Researchers have developed a new 'seismic fabric' which can be retrofitted to vulnerable structures, gaining occupants escape time in the event of an earthquake.

Walls are 'papered' with sheets of seismic fabric and then plastered over (photo: M. Urban/KIT)

The product, developed at Karlsruhe Institute of Technology (KIT), extends the time for saving lives by reinforcing walls and preventing debris in the event of an earthquake. A building materials manufacturer has now commercialised the development of a reinforcing earthquake fabric.
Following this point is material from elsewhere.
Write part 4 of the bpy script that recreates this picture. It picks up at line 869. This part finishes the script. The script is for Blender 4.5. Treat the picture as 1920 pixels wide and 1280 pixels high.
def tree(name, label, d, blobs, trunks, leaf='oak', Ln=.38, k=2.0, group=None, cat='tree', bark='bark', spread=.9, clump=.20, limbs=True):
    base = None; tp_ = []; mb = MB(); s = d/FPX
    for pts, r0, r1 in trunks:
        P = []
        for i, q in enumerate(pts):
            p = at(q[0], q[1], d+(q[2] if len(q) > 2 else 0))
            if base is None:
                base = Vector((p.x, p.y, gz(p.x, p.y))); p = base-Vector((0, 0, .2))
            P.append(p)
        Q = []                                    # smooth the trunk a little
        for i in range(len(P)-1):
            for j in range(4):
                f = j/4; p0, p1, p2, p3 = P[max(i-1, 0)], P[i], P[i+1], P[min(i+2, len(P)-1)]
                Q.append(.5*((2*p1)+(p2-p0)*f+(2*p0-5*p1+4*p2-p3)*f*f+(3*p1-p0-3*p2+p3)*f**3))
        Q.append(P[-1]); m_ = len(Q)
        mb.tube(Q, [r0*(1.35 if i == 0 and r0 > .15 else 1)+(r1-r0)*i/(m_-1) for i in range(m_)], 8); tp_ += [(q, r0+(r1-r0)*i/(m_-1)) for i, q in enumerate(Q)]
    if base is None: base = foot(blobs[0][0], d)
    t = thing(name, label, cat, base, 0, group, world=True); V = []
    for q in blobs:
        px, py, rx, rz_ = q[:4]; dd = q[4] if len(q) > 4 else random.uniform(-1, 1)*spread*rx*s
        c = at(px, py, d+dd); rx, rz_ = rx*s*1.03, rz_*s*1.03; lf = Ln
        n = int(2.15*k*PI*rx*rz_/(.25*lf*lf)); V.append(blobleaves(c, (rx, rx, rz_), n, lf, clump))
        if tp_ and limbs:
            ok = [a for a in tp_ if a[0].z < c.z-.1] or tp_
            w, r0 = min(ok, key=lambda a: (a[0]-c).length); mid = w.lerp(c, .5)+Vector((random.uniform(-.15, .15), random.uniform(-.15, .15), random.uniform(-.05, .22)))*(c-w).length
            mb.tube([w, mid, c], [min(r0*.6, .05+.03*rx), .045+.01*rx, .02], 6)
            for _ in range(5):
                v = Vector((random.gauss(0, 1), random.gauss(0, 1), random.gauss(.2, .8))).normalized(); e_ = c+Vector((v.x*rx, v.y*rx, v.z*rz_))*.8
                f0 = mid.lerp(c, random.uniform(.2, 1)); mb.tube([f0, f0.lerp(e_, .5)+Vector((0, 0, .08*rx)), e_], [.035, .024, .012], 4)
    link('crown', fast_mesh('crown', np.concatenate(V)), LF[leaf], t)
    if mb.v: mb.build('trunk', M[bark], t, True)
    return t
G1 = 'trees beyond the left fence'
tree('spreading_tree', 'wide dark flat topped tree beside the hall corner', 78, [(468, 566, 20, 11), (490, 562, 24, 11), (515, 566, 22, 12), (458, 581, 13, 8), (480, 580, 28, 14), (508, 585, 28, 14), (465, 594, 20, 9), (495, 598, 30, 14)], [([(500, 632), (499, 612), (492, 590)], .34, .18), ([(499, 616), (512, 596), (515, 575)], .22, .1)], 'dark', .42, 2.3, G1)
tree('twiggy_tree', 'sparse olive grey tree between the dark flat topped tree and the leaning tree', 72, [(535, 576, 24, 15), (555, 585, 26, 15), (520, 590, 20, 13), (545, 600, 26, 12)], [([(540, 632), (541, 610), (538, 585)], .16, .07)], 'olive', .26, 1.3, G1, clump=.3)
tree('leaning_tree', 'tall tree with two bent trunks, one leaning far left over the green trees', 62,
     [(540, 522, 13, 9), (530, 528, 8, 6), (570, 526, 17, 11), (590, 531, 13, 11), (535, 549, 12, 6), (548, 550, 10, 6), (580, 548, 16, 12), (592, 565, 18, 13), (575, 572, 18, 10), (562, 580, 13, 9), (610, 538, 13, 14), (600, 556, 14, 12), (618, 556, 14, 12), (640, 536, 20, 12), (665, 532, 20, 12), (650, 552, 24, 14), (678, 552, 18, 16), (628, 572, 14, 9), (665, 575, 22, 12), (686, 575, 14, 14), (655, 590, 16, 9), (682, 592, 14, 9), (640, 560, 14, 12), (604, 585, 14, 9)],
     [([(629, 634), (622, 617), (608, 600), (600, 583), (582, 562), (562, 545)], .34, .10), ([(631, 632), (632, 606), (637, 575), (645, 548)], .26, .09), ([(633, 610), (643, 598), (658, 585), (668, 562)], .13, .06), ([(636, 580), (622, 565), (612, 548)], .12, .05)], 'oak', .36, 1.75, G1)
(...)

For several years, Lothar Stempniewski and Moritz Urban have investigated possibilities of securing and reinforcing the earthquake-prone walls of older buildings. They developed a glass fibre reinforced plastic fabric with four fibre directions. Using an appropriate plaster, this special seismic fabric is applied to vulnerable building elevations to delay or avoid altogether the debris that results following an earthquake.

Under the brand name 'Sisma Calce', the Italian building material manufacturer Röfix, a subsidiary of the German Fixit Group, has now included the seismic fabric and special plaster in its product range.
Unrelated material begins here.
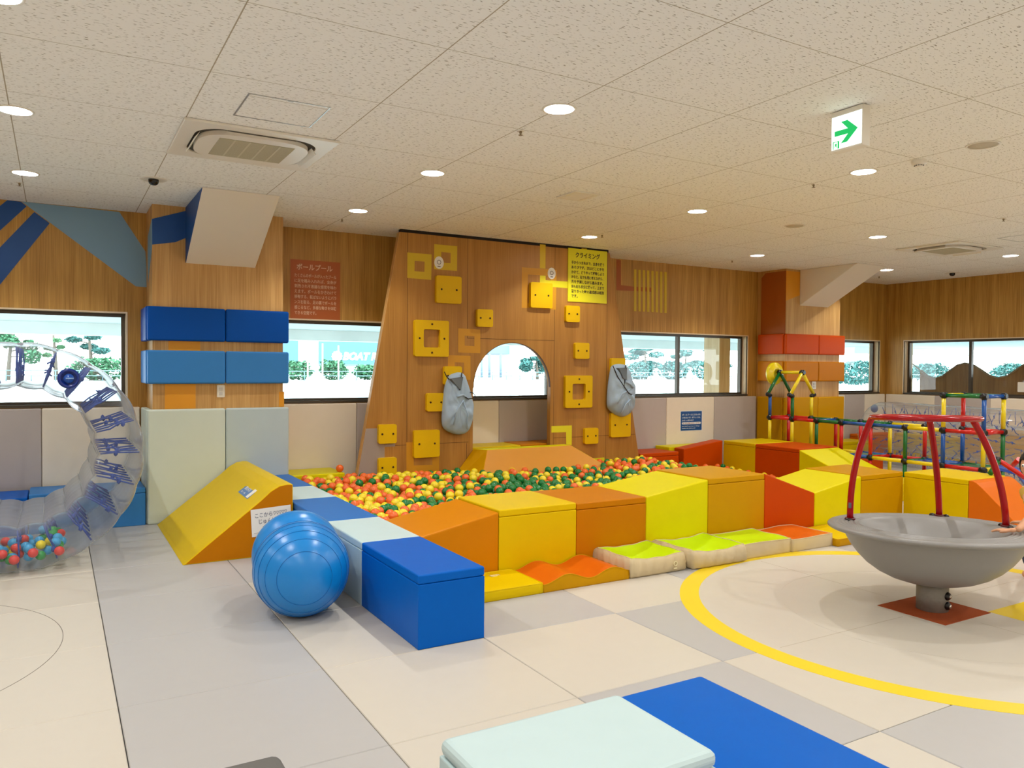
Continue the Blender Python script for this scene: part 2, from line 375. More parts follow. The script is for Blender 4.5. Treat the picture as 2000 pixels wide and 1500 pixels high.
# painted shapes on walls and columns (thin film, each its own flat object)
def film(name, loops, F, t0, t1, m, label, cat='wall graphic', group=None):
    mb = MB(); mb.prism(loops, F, t0, t1); return tag(mb.build(name, m), label, cat, group)
def pixpoly(pts, y): return [(ay(u, v, y).x, ay(u, v, y).z) for u, v in pts]
M_NAVYF = mat('navy_film', '0b4a90', .5); M_SLATE = mat('slate_blue_film', '7fa3bb', .5); M_ORF = mat('orange_film', 'e0950f', .5); M_ORF2 = mat('burnt_orange_film', 'a8560c', .5)
M_YF = mat('yellow_film', 'd6b512', .45); M_OF = mat('amber_film', 'cf9210', .45); M_LF = mat('lemon_film', 'e6dc18', .45); M_GF = mat('mauve_film_and_shade', 'a3958c', .5)
yw = YB-.003
film('blue_stripe_graphic', [pixpoly([(-60, 450), (14, 391), (41, 394), (52, 403), (-60, 505)], yw)], FXZ, yw, YB-.0003, M_NAVYF, 'dark blue diagonal stripe touching the ceiling left of the light blue wall shape')
film('blue_stripe_graphic', [pixpoly([(-60, 545), (67, 414), (97, 436), (0, 556), (-60, 630)], yw)], FXZ, yw, YB-.0003, M_NAVYF, 'lower dark blue diagonal wall stripe, running down towards the left window')
film('light_blue_wall_graphic', [pixpoly([(42, 393.5), (233, 414), (284, 491), (288, 558), (285, 561), (265, 559)], yw)], FXZ, yw, YB-.0003, M_SLATE, 'large light blue five-sided shape on the back wall between left window and ceiling')
yc = 8.027
film('column_blue_graphic', [[(CX0, 2.62), (CX0, 2.86), (1.12, 2.98), (1.12, 2.73), (CX0+.2, 2.66)]], FXZ, yc, 8.03, M_NAVYF, 'dark blue slanted patch high on the left column beside the white brace')
film('column_blue_side_graphic', [[(8.03, 2.6), (8.4, 2.3), (8.4, 2.75), (8.03, 2.86)]], FYZ, CX0-.003, CX0, M_SLATE, 'light blue slanted patch on the window side of the left column')
for (a, b, c, d) in ((322, 382, 750, 799), (545, 555, 765, 796)):
    p = ay(a, d, yc); q = ay(b, c, yc)
    film('column_orange_graphic', [rect(p.x, q.x, 1.08, q.z+.0)], FXZ, yc, 8.03, M_ORF, ('wide orange rectangle on the left column, left of the wall switch' if a < 400 else 'narrow orange strip at the right edge of the left column'))
p = ay(329, 684, yc); q = ay(391, 665, yc)
film('column_orange_graphic', [rect(p.x, q.x, 1.62, 1.74)], FXZ, yc, 8.03, M_ORF, 'orange patch on the left column in the gap between dark and light blue pads')
film('column_rust_graphic', [[(DX0, 2.02), (DX0, 2.97), (DX0+.3, 2.97), (DX0+.3, 2.62), (DX0, 2.52)]], FXZ, yc, 8.03, M_ORF, 'orange patch at the top of the right column beside the white brace')
film('column_rust_side_graphic', [[(8.03, 2.03), (8.5, 2.03), (8.5, 2.9), (8.42, 2.97), (8.03, 2.97)]], FYZ, DX0-.003, DX0, M_ORF2, 'burnt orange patch on the left flank of the right column above the pads')
# sloping braces
def brace(x0, x1, yb, zb, side, label):
    t = thing('sloping_brace', ((x0+x1)/2, 8.0, zb), label, 'ceiling brace')
    L = [(8.03, zb), (8.03, 2.998), (yb, 2.998)]
    mb = MB(); mb.prism([L], FYZ, x0+.004, x1, 0); mb.build('brace_body', M_PAINT, t)
    mb = MB(); mb.prism([[(8.028, zb+.006), (8.028, 2.997), (yb+.02, 2.997)]], FYZ, x0, x0+.004); mb.build('brace_side', side, t)
brace(1.075, 1.72, 7.04, 2.47, M_NAVYF, 'white sloping boxed brace from the left column up to the ceiling, dark blue flank')
brace(9.72, 10.37, 7.06, 2.465, M_PAINT, 'white sloping boxed brace from the right column up to the ceiling')

# ------------------------------------------------------------------ wall pads
def pad(x0, x1, y0, y1, z0, z1, m, label, group=None, r=.012):
    mb = MB(); mb.box(x0+.0015, x1-.0015, y0, y1, z0, z1); mb.bevel(r, 3)
    return tag(mb.build('wall_pad', m, smooth=False), label, 'wall pad', group)
yp = YB-.05
cols = [(-3.4, -2.5, 'cream', 'far left, mostly beyond the frame'), (-2.5, -1.6, 'grey', 'left of the clear wheel'), (-1.6, -1.02, 'cream', 'left'), (-1.02, -.115, 'grey', 'seen through the clear wheel hole'), (-.115, .72, 'cream', 'beside the left column, seen through the clear wheel'),
        (2.05, 2.946, 'cream', 'between left column and climbing wall'), (2.946, 3.87, 'grey', 'behind the left foot of the climbing wall'), (3.87, 4.796, 'cream', 'left half of the arch opening'),
        (4.796, 5.72, 'grey', 'right half of the arch opening'), (6.62, 7.543, 'grey', 'right of the climbing wall, beside the blue notice pad'), (7.543, 8.473, 'cream', 'carrying the blue notice'), (8.473, 9.36, 'grey', 'between the blue notice and the right column'),
        (10.72, 11.474, 'cream', 'right of the right column'), (11.474, 12.0, 'grey', 'under the narrow window right of the right column'), (12.0, 12.56, 'cream', 'in the far right corner')]
for a, b, c, d in cols:
    if a < -.2 and b < -.5: continue
    pad(a, b, yp, YB, 0, 1.08, V[c], '%s low wall pad, %s' % ({'cream': 'cream', 'grey': 'light grey'}[c], d))
for a, b, c, d in ((7.636, 8.52, 'cream', 'nearest the corner'), (6.741, 7.636, 'grey', 'the grey one behind the climbing tower'), (5.84, 6.741, 'cream', 'right of the grey one')):
    pad(X1-.05, X1, a, b, 0, 1.08, V[c], '%s low pad on the right wall, %s' % ({'cream': 'cream', 'grey': 'light grey'}[c], d))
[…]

“Particularly in the case of short and moderate earthquakes, not much more additional tensile strength is needed to avoid the collapse of a building,” explains Urban.

The high stiffness and tensile strength of the glass fibres in the quasi plaster-integrated fabric allow walls to dissipate stresses during earthquakes and avoid the propagation of cracks. Should the fibres rupture during a strong earthquake, the elastic polypropylene fibres will hold broken wall segments together, giving occupants more time to escape the building. Under advantageous conditions, the walls may even stay intact and houses could be repaired after the earthquake.

Co-operating companies Bayer MaterialScience AG, MAPEI SpA and Dr Günther Kast GmbH & Co KG, are currently preparing an adhesive seismic fabric for indoor use. Both brick/stone and concrete walled buildings are being considered. In the case of concrete, higher forces must be absorbed, and the team is currently testing new materials with carbon fibre reinforcement for these particular structures.